§ Directions:
Return the listing word for word, as given.

§ Dataset extract:
════════════════════

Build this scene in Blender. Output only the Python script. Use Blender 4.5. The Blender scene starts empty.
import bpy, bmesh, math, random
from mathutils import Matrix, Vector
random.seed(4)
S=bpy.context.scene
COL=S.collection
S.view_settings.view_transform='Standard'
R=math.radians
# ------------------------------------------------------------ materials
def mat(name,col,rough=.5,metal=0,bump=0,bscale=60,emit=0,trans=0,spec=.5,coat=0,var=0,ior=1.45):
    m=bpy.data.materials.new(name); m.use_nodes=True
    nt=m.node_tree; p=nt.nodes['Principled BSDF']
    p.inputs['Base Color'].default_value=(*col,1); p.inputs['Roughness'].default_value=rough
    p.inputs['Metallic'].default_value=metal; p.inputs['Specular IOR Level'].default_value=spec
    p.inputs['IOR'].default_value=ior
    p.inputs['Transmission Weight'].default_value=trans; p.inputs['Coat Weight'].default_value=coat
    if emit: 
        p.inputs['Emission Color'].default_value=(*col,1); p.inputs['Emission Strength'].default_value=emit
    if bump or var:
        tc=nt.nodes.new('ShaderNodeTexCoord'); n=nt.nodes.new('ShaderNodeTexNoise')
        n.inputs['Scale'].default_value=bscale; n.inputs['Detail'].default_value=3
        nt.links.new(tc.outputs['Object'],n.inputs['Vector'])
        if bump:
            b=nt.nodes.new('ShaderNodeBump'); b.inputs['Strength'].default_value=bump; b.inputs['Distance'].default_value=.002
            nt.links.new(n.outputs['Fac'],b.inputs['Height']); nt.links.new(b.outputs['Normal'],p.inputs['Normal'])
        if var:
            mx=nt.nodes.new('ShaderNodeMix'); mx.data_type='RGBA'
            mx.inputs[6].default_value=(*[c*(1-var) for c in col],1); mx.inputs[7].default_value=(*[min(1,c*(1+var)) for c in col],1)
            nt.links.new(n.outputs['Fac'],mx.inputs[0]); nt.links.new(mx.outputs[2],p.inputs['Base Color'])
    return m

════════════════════

§ The completed task:
Build this scene in Blender. Output only the Python script. Use Blender 4.5. The Blender scene starts empty.
import bpy, bmesh, math, random
from mathutils import Matrix, Vector
random.seed(4)
S=bpy.context.scene
COL=S.collection
S.view_settings.view_transform='Standard'
R=math.radians
# ------------------------------------------------------------ materials
def mat(name,col,rough=.5,metal=0,bump=0,bscale=60,emit=0,trans=0,spec=.5,coat=0,var=0,ior=1.45):
    m=bpy.data.materials.new(name); m.use_nodes=True
    nt=m.node_tree; p=nt.nodes['Principled BSDF']
    p.inputs['Base Color'].default_value=(*col,1); p.inputs['Roughness'].default_value=rough
    p.inputs['Metallic'].default_value=metal; p.inputs['Specular IOR Level'].default_value=spec
    p.inputs['IOR'].default_value=ior
    p.inputs['Transmission Weight'].default_value=trans; p.inputs['Coat Weight'].default_value=coat
    if emit: 
        p.inputs['Emission Color'].default_value=(*col,1); p.inputs['Emission Strength'].default_value=emit
    if bump or var:
        tc=nt.nodes.new('ShaderNodeTexCoord'); n=nt.nodes.new('ShaderNodeTexNoise')
        n.inputs['Scale'].default_value=bscale; n.inputs['Detail'].default_value=3
        nt.links.new(tc.outputs['Object'],n.inputs['Vector'])
        if bump:
            b=nt.nodes.new('ShaderNodeBump'); b.inputs['Strength'].default_value=bump; b.inputs['Distance'].default_value=.002
            nt.links.new(n.outputs['Fac'],b.inputs['Height']); nt.links.new(b.outputs['Normal'],p.inputs['Normal'])
        if var:
            mx=nt.nodes.new('ShaderNodeMix'); mx.data_type='RGBA'
            mx.inputs[6].default_value=(*[c*(1-var) for c in col],1); mx.inputs[7].default_value=(*[min(1,c*(1+var)) for c in col],1)
            nt.links.new(n.outputs['Fac'],mx.inputs[0]); nt.links.new(mx.outputs[2],p.inputs['Base Color'])
    return m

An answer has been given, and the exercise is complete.